§ **MATERIAL PROVIDED**:
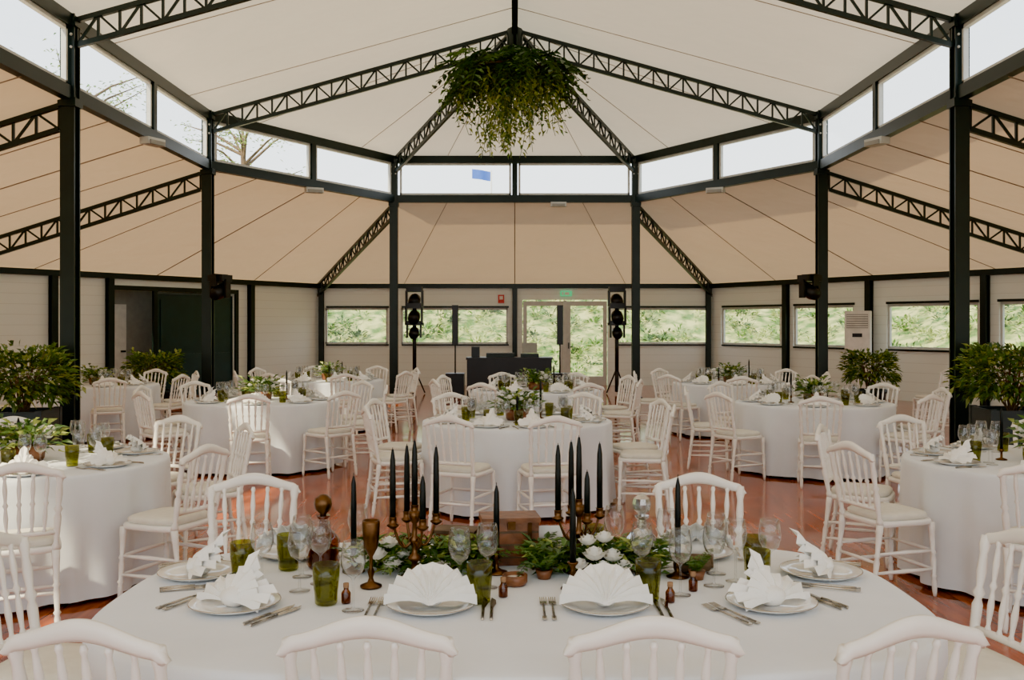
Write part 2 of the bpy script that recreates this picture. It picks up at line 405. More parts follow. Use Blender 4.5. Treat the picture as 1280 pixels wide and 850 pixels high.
m.box((0,-.176,1.38),(.2,.012,.08),BLKP); m.box((0,-.176,.45),(.46,.012,.7),ACW); m.box((0,0,.04),(.54,.36,.08),GREYD)
m.obj('floor_air_conditioner',(c[0]-.42,c[1]-.35,0),-.45)
def fixture(x,y,rz):
    m=MB(); m.box((0,0,0),(.34,.16,.10),FRAME); m.box((0,-.09,-.02),(.28,.03,.06),GREYD); m.tube((0,.05,0),(0,.16,.06),.02,STEEL); m.obj('beam_floodlight',(x,y,4.22),rz)
for i,t in ((3,.45),(4,.5),(6,.5),(7,.55)):
    p=lerp(inner[i],inner[i+1],t); n=Vector((-p[0],12-p[1])).normalized()*.14
    fixture(p[0]+n.x,p[1]+n.y,math.atan2(n.y,n.x)+pi/2)
fixture(.95,inner[5][1]-.15,0)

# ------------------------------------------------------------------ chair
SP=[(.007,0),(.011,.04),(.007,.08),(.009,.16),(.012,.28),(.009,.40),(.007,.45),(.014,.50),(.007,.55),(.009,.62),(.012,.74),(.009,.86),(.007,.92),(.011,.96),(.007,1)]
LEGP=[(.010,0),(.014,.06),(.016,.2),(.012,.24),(.020,.27),(.012,.30),(.018,.5),(.013,.56),(.021,.59),(.013,.62),(.019,.85),(.021,.9),(.021,1)]
def chair():
    m=MB(); n=8
    for sx in (-1,1):
        m.lathe(LEGP,WHITE,n,(sx*.195,.19,0),(sx*.18,.175,.44))
        m.lathe(LEGP,WHITE,n,(sx*.18,-.24,0),(sx*.172,-.185,.44))
        m.lathe([(.020,0),(.020,.06),(.013,.10),(.017,.25),(.019,.42),(.012,.47),(.022,.52),(.012,.57),(.018,.7),(.014,.85),(.020,.92),(.016,1)],WHITE,n,(sx*.172,-.185,.44),(sx*.192,-.262,.86))
    def by(z): return -.185-(z-.44)*.185
    def bx(z): return .172+(z-.44)*.048
    N=36; vs=[];fs=[]
    W=.218
    for i in range(N+1):
        u=-1+2*i/N; x=u*W; au=abs(u)
        arch=.026*math.cos(u*pi*1.02)
        top=.894+arch; bot=.848+arch*.72
        if au>.84:
            e=(au-.84)/.16; top-=.040*e*e; bot-=.010*math.sin(pi*e)+.004*e
        y=by(.87)-.012*(1-u*u)
        h=.5*(top-bot); c=.5*(top+bot)
        for k in range(8):
            an=2*pi*k/8+pi/8; vs.append((x,y+.0145*math.cos(an),c+h*1.08*math.sin(an)))
    for i in range(N):
        for k in range(8): k2=(k+1)%8; fs.append((i*8+k,i*8+k2,(i+1)*8+k2,(i+1)*8+k))
    fs+= [tuple(range(8)),tuple(N*8+k for k in range(8))]
    m.add(vs,fs,WHITE,True)
    zl=.535
    m.path([(-bx(zl),by(zl),zl),(-.06,by(zl)-.008,zl),(.06,by(zl)-.008,zl),(bx(zl),by(zl),zl)],.014,WHITE,8)
    for k in range(5):
        u=(k-2)/2*.66
        m.lathe(SP,WHITE,n,(u*bx(zl),by(zl)-.006,zl),(u*.2,by(.855)-.008,.855))
    for z in (.16,.27):
        t=z/.44
        for sx in (-1,1):
            m.lathe([(.008,0),(.011,.3),(.014,.5),(.011,.7),(.008,1)],WHITE,n,(sx*(.195-.015*t),.19-.015*t,z),(sx*(.18-.008*t),-.24+.055*t,z))
        m.lathe([(.008,0),(.011,.3),(.014,.5),(.011,.7),(.008,1)],WHITE,n,(-.195+.015*t,.19-.015*t,z),(.195-.015*t,.19-.015*t,z))
    m.lathe([(.008,0),(.012,.5),(.008,1)],WHITE,n,(-.175,-.212,.22),(.175,-.212,.22))
    m.rings([(.425,.19,.19),(.43,.205,.205),(.452,.205,.205),(.46,.2,.2)],WHITE,32,5)
    m.rings([(.459,.175,.175),(.465,.19,.19),(.485,.193,.193),(.497,.18,.18),(.502,.12,.12)],CUSH,32,4)
    return m.mesh('dining_chair')
CH=chair()
def put_chair(x,y,A):
    place(CH,'dining_chair',(x,y,0),A+pi/2)

# ------------------------------------------------------------------ tableware
def lm(name,prof,mt,n=20,star=0):
    m=MB(); m.lathe(prof,mt,n,star=star); return m.mesh(name)
m=MB(); m.lathe([(0,.004),(.075,.004),(.09,.008),(.135,.020),(.138,.018),(.10,.003),(.08,0),(0,0)],PORC,36)
m.lathe([(.1365,.0195),(.1385,.0215),(.1395,.019)],SILV,36,caps=False); PLATE=m.mesh('dinner_plate')
def fan(kind,seed):
    random.seed(seed); m=MB()
    def sheet(R0,a0,a1,N,tilt,off,peak=0,amp=.007,dome=.012):
        vs=[];fs=[]; K=5
        ct,st=math.cos(tilt),math.sin(tilt)
        for i in range(N+1):
            t=i/N; a=a0+(a1-a0)*t
            rr=R0*(1+peak*math.exp(-((t-.5)/.16)**2))*(1-.05*abs(2*t-1))
            for k in range(K+1):
                f=k/K; r=rr*f+.004; z=(amp if i%2 else -amp)*f**.7+ dome*math.sin(pi*f)
                X=r*math.cos(a); Y=r*math.sin(a)
                vs.append((X,off[0]+Y*ct-z*st,off[1]+Y*st+z*ct))
        for i in range(N):
            for k in range(K): b=i*(K+1)+k; fs.append((b,b+1,b+K+2,b+K+1))
        m.add(vs,fs,NAP,False)
    if kind==0:
        sheet(.145,.05,pi-.05,22,.66,(-.055,.026),0,.013,.02); sheet(.118,.30,pi-.30,14,.38,(-.06,.022),0,.010,.02)
        sheet(.12,.2,pi-.2,14,1.0,(-.02,.022),0,.008)
        m.sphere((0,.0,.03),.04,NAP,10,.6)
    else:
        sheet(.10,1.0,2.1,8,1.05,(.02,.022),.55,.010); sheet(.13,-.1,1.2,8,.45,(-.03,.022),.15,.010); sheet(.13,pi-1.2,pi+.1,8,.45,(-.03,.022),.15,.010)
        sheet(.10,.4,pi-.4,12,.75,(-.03,.022),.2,.009)
        m.sphere((0,0,.032),.045,NAP,10,.7)
    return m.mesh('folded_napkin')
FAN=[fan(0,1),fan(1,2)]
WG=lm('wine_glass',[(0,0),(.034,0),(.034,.002),(.008,.006),(.004,.012),(.0035,.09),(.008,.10),(.028,.115),(.037,.14),(.038,.16),(.034,.19),(.030,.21),(.029,.21),(.033,.19),(.037,.16),(.036,.14),(.027,.117),(0,.103)],GLASS,20)
TU=lm('green_tumbler',[(0,0),(.029,0),(.033,.004),(.034,.03),(.039,.08),(.040,.125),(.038,.125),(.037,.08),(.032,.03),(.03,.012),(0,.010)],GREENG,24,.05)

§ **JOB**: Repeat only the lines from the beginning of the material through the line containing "fixture(.95,inner[5][1]-.15,0)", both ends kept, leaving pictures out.

§ **RESULT FOR THIS TASK**:
Write part 2 of the bpy script that recreates this picture. It picks up at line 405. More parts follow. Use Blender 4.5. Treat the picture as 1280 pixels wide and 850 pixels high.
m.box((0,-.176,1.38),(.2,.012,.08),BLKP); m.box((0,-.176,.45),(.46,.012,.7),ACW); m.box((0,0,.04),(.54,.36,.08),GREYD)
m.obj('floor_air_conditioner',(c[0]-.42,c[1]-.35,0),-.45)
def fixture(x,y,rz):
    m=MB(); m.box((0,0,0),(.34,.16,.10),FRAME); m.box((0,-.09,-.02),(.28,.03,.06),GREYD); m.tube((0,.05,0),(0,.16,.06),.02,STEEL); m.obj('beam_floodlight',(x,y,4.22),rz)
for i,t in ((3,.45),(4,.5),(6,.5),(7,.55)):
    p=lerp(inner[i],inner[i+1],t); n=Vector((-p[0],12-p[1])).normalized()*.14
    fixture(p[0]+n.x,p[1]+n.y,math.atan2(n.y,n.x)+pi/2)
fixture(.95,inner[5][1]-.15,0)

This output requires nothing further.